The Patriots’ defense prides itself on versatility. And McCourty said he needs practice working everywhere in case of injuries or unexpected absences.

“I like wherever they put me,” he said. “Right now, to be able to practice in a couple positions always helps you. You can’t take everyone you want into games. You have to play musical chairs out there.”

Switching positions presents challenges — mainly adjusting technique.

“I wish I could say it’s as easy as riding a bike,” McCourty said. “You have to be out there, get reps, and experience certain things. You can’t just walk out there and be able to play.”

Still, other defenders seem to enjoy McCourty at free safety, a position considered the quarterback of the defense.

“He’s a great communicator,” cornerback Kyle Arrington said. “Sometimes I have to tell him to shut up on the field.”

Shells of themselves

After five straight days in full pads, the Patriots wore only shells Saturday.

Top offensive and defensive players were pitted against each other in a scrimmage, featuring some improvisation and a heavy dose of special teams. Coach Bill Belichick often ordered a specific down or distance between snaps.

Tom Brady and Mallet led the first-team offense against the top defense. Tim Tebow quarterbacked the No. 2 offense.

Brady participated in only one series but connected for two touchdowns with Danny Amendola. Amendola, one of Brady’s favorite and most consistent targets so far, said his chemistry with the quarterback is growing.

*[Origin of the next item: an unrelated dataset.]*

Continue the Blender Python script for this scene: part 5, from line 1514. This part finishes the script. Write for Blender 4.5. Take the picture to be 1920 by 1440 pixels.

“Through time, it will continue to build,” said Amendola, a 27-year-old free agent acquisition who feels fairly comfortable with the Patriots’ offense.

“I had a little bit of an introduction to it when I was with St. Louis when I was with [offensive coordinator] Josh [McDaniels],” Amendola said. “So, I got some of the verbiage down. That got my foot in the door.”

Still, Amendola said Belichick runs an “offense that’s constantly evolving.”

So, how much is Amendola studying the playbook?

“All day, every day,” Amendola said. “It’s all I do.”

Not listening

Running back Stevan Ridley is not immune to the chatter.

He knows fans and media have expressed concerns about the Patriots’ offense. The receiving corps is new and largely inexperienced.

“I hear about it, but you know how coach says, we focus on us and what goes on in this facility,” Ridley said. “We can’t really get caught up, because that’s when you can easily get distracted.”

If question marks at receiver create more pressure for the running backs, Ridley isn’t feeling the heat.

“Brady’s job at quarterback is to handle the passing game, us as running backs have to do it on the ground,” Ridley said. “More pressure? Yeah, there are some new faces out here, but for us, we just have to continue to do what we’re doing. We can’t buy into the hype or what people are saying, we just have to go develop as a team.”

With the receiver depth chart in flux, there are few questions at running back. Ridley, Shane Vereen, and Brandon Bolden return from last season, and LaGarrette Blount was signed in the offseason.

Yet with Bolden sitting out and Vereen banged up after practice on Friday, Ridley took a majority of the first-team reps Saturday.

Bolden did not seem concerned. Running back, by nature, is a rough-and-tumble position.

“My teammates are going to be sore,” he said. “It’s a week straight. Camp is brutal. If they have a little injury or something they’re going through, I think the coaches do their best job to take them out.”

Worn with pride

Linebackers coach Pepper Johnson’s T-shirt featured a playful jab at Brady, who turned 36 on Saturday.

In thick black ink, the T-shirt read: “Happy 40th Birthday Tom.”

“I was the only fool to wear it,” Johnson joked.

McCourty said the team had nothing special planned to celebrate.

“Tom’s probably doing some stuff with his family for his birthday,” McCourty said. “He’s been doing birthdays for a while now.”

As for fan tributes? A group in the stands orchestrated a “Happy Birthday, Tom!” chant in the middle of practice. Awkward timing — it occurred just as Tebow released a throw.